*Raw data*:
******

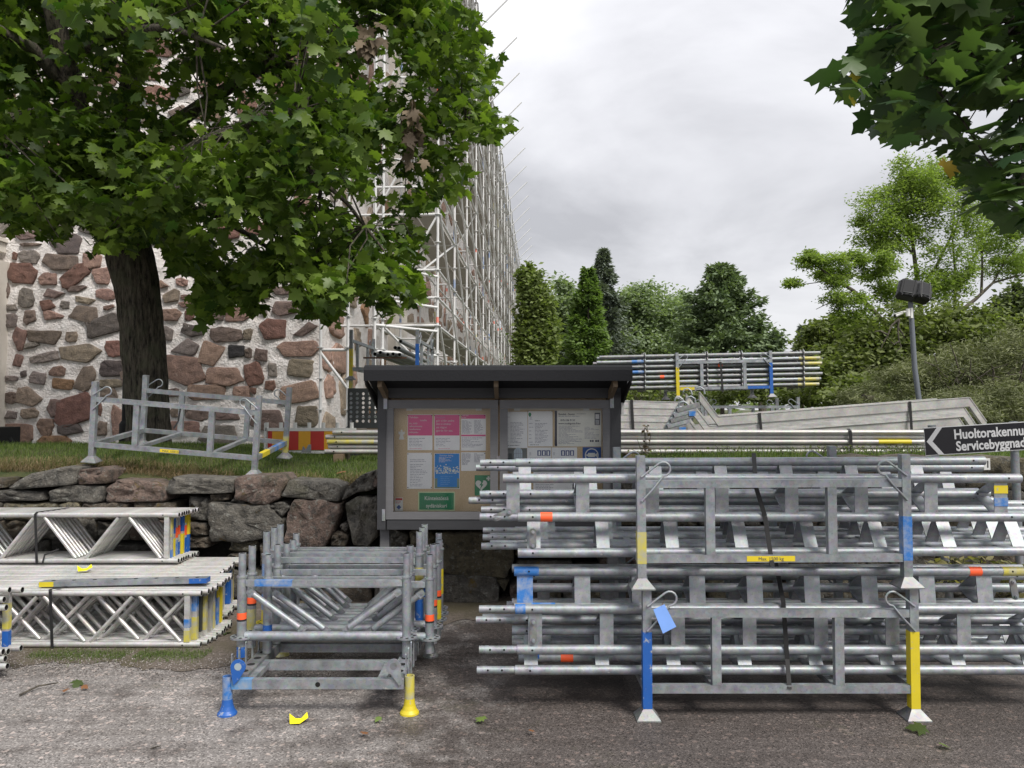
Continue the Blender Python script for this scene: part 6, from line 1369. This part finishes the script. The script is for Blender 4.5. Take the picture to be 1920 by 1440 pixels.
# aluminium stair stringers
def stair(label, pts_px, Y, band_px, mat, hooks=True, dep=.05):
    t = thing('stair_flight', label, 'stair flight', P(*pts_px[1], Y), group='aluminium stair flights stacked on the bank'); o_ = Vector(t.location)
    top = [P(x, y, Y) - o_ for x, y in pts_px]; bot = [P(x, y + band_px, Y) - o_ for x, y in pts_px]
    for i in range(len(top) - 1):
        m_ = MB(); a, b_, c, d = top[i], top[i + 1], bot[i + 1], bot[i]; m_.prism([a, d, c, b_], (0, dep, 0)); m_.bar(a + Vector((0, .012, .0)), b_ + Vector((0, .012, .0)), .035, .008)
        m_.build('stringer', mat, t)
    for yy_ in (.65,):   # far stringer and treads
        m_ = MB()
        for i in range(len(top) - 1): m_.prism([p + Vector((0, yy_, 0)) for p in (top[i], bot[i], bot[i + 1], top[i + 1])], (0, dep, 0))
        m_.build('stringer', mat, t)
    a, b_ = top[1] if len(top) > 2 else top[0], top[2] if len(top) > 2 else top[1]; L_ = (b_ - a).length
    for k in range(1, int(L_ / .28)):
        c = a.lerp(b_, k * .28 / L_) - Vector((0, 0, .08)); m_ = MB(); m_.box(c + Vector((0, .35, 0)), (.17, .60, .03)); m_.build('tread', mat, t)
    if hooks:
        for yy_ in (0, .6):
            m_ = MB(); p = top[0] + Vector((.03, yy_ + .02, .0)); m_.path([p + Vector((.03, 0, -.02)), p + Vector((.02, 0, .03)), p + Vector((-.02, 0, .055)), p + Vector((-.06, 0, .045)), p + Vector((-.075, 0, .01))], .010, 8); m_.build('hook', M_GALV, t)
    return t
SYY = 8.4
base_ = [(1312, 735), (1347, 781), (1818, 745), (1850, 790)]
for i in range(4):
    stair(['top', 'second', 'third', 'lowest'][i] + ' of the angled stair flights stacked behind the long tube pile', [(x - 17 * i + (0 if k < 2 else 6 * i), y + 17.5 * i + (2 * i if k == 3 else 0)) for k, (x, y) in enumerate(base_)], SYY + .015 * i, 19 if i else 17, M_ALU_D if i != 1 else M_ALU)
for i in range(5):
    stair(['uppermost', 'second', 'middle', 'fourth', 'bottom'][i] + ' of the straight flights whose ends show right of the notice board', [(1120, 750 + 13 * i), (1282 - 4 * i, 754 + 12.5 * i)], SYY - .25, 12, M_ALU_D if i % 2 else M_ALU, hooks=False)
for i in range(5):
    p = P(1283 - 6 * i, 762 + 10 * i, SYY - .27); t = thing('stair_hook', f'hooked end fitting {["at the top", "second from the top", "in the middle", "second from the bottom", "at the bottom"][i]} of the stair stack', 'hook', p, group='hooks on the stacked stair ends')
    m_ = MB(); m_.path([(.06, 0, -.03), (.03, 0, .03), (-.0, 0, .05), (-.04, 0, .045), (-.06, 0, .02), (-.055, 0, -.01)], .011, 8); m_.build('hook_rod', M_GALV, t); m_ = MB(); m_.bar((-.08, 0, -.045), (.16, .0, .02), .05, .05); m_.build('end_plate', M_GALV if i % 2 else M_GALV_D, t)
    if i in (1, 4): m_ = MB(); m_.box((.11, -.03, -.02), (.07, .01, .05)); m_.build('painted_patch', M_BLUEW, t)
for px_, nm in ((1184, 'black strap round the straight flights beside the notice board'), (1424, 'left black strap on the angled stair stack'), (1706, 'right black strap on the angled stair stack')):
    yt = 750 if px_ < 1200 else 781 - (px_ - 1347) * .076; Yk = SYY - .27 if px_ < 1200 else SYY - .01; strap(nm, [(P(px_, yt - 1, Yk).x, Yk, Z(yt - 1, Yk)), (P(px_ + 3, 808, Yk).x, Yk - .004, Z(808, Yk))], .03)
# far racks with tubes, right
ry = 10.7; rl, rr2 = P(1268, 748, ry), P(1450, 745, ry); rzz = (rl.z + rr2.z) / 2
rB = stillage('steel rack full of tubes behind the notice board, one yellow and one blue post', ((rl.x + rr2.x) / 2, ry + RD / 2, rzz), (0, D2R(-1.2), 0), {0: [(.03, .44, M_YEL)], 1: [(.03, .48, M_BLUE)]}, pad=None)
for f_, mm in ((0, M_YEL), (1, M_BLUE)): m_ = MB(); x = (-1 if f_ == 0 else 1) * (RW / 2 - (.13 if f_ == 0 else .18)); m_.box((x, -RD / 2, .142), (.20 if f_ == 0 else .30, .0375, .0395)); m_.build('painted_band', mm, rB)
rC = stillage('empty-looking rack under the tube rack behind the stair stack', ((rl.x + rr2.x) / 2 + .42, ry + .15 + RD / 2, rzz - .628), (0, 0, 0), {})
hb = bank(rC.location.x, ry + .5); 
if rzz - .628 > hb + .02:
    for k, sx in enumerate((-.6, .6)):
        m_ = MB(); m_.box((0, 0, (rzz - .628 - hb) / 2 - .03), (.15, .95, rzz - .628 - hb + .06)); o = m_.build('timber_block', M_WOOD); o.location = (rC.location.x + sx, ry + .58, hb); tag(o, ['left', 'right'][k] + ' timber block under the rear rack behind the stair stack', 'timber')
rD = stillage('rack under the left half of the tube rack behind the notice board', ((rl.x + rr2.x) / 2 - .93, ry + .15 + RD / 2, rzz - .628), (0, 0, 0), {})
tz = rzz + .165; rows = 7; rt2 = random.Random(4)
for i in range(rows):
    for j in range(6 if i < 6 else 3):
        if j > 1 and i not in (0, 6) and (i + j) % 2: continue
        xa_, xb_ = P(1150 - 25, 700, ry).x + rt2.uniform(-.06, .06), P(1540, 700, ry).x + rt2.uniform(-.03, .06); z = tz + i * .073 + (j % 2) * .004; y = ry + .04 + j * .12; tl = D2R(-1.2)
        t = thing('standard_tube', f'tube with rosettes in the far right rack, layer {["one", "two", "three", "four", "five", "six", "seven"][i]} up, row {["one", "two", "three", "four", "five", "six"][j]} back', 'tube', ((xa_ + xb_) / 2, y, z), (0, tl, 0), 'tubes with rosettes in the far rack')
        h_ = (xb_ - xa_) / 2; m_ = MB(); m_.tube((-h_, 0, 0), (h_, 0, 0), .0242, 10); m_.build('tube_body', M_GALV if (i + j) % 2 else M_GALV_D, t)
        for px_ in (1210, 1327, 1392, 1508):
            xx_ = P(px_, 700, ry).x - t.location.x; m_ = MB(); m_.tube((xx_ - .005, 0, 0), (xx_ + .005, 0, 0), .056, 12); m_.build('rosette', M_GALV_D, t)
        if j == 0:
            if i in (0, 4, 5, 1): m_ = MB(); m_.tube((h_ - .30, 0, 0), (h_ - .0, 0, 0), .0248, 10, caps=False); m_.build('painted_band', M_YELW, t)
            if i in (2, 4): m_ = MB(); a = P([1238, 1347][i == 4], 700, ry).x - t.location.x; m_.tube((a, 0, 0), (a + .06, 0, 0), .025, 10, caps=False); m_.build('tape', M_ORANGE, t)
            if i in (3, 5): m_ = MB(); a = P(1185, 700, ry).x - t.location.x; m_.tube((a, 0, 0), (a + .17, 0, 0), .025, 10, caps=False); m_.build('painted_band', M_BLUEW, t)
strap('black strap round the tubes in the far right rack', [(P(1352, 668, ry).x, ry + .1, Z(668, ry) + .02), (P(1350, 680, ry).x, ry - .03, Z(680, ry)), (P(1354, 735, ry).x, ry - .03, Z(735, ry))], .03)
# far rack with tubes, left, seen end on
ly = 9.9; pa_, pb_ = P(658, 712, ly), P(782, 712, ly); ax = D2R(87.6 - 0)
cc_ = Vector(((pa_.x + pb_.x) / 2, ly, pa_.z)); dirv = SD
ctr_ = cc_ + dirv * (RW / 2)
rot_ = math.atan2(SD.y, SD.x)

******

*Short exercise*: Identify and copy lines that hold the string "from".

*Output of the exercise*:
Continue the Blender Python script for this scene: part 6, from line 1369. This part finishes the script. The script is for Blender 4.5. Take the picture to be 1920 by 1440 pixels.
    p = P(1283 - 6 * i, 762 + 10 * i, SYY - .27); t = thing('stair_hook', f'hooked end fitting {["at the top", "second from the top", "in the middle", "second from the bottom", "at the bottom"][i]} of the stair stack', 'hook', p, group='hooks on the stacked stair ends')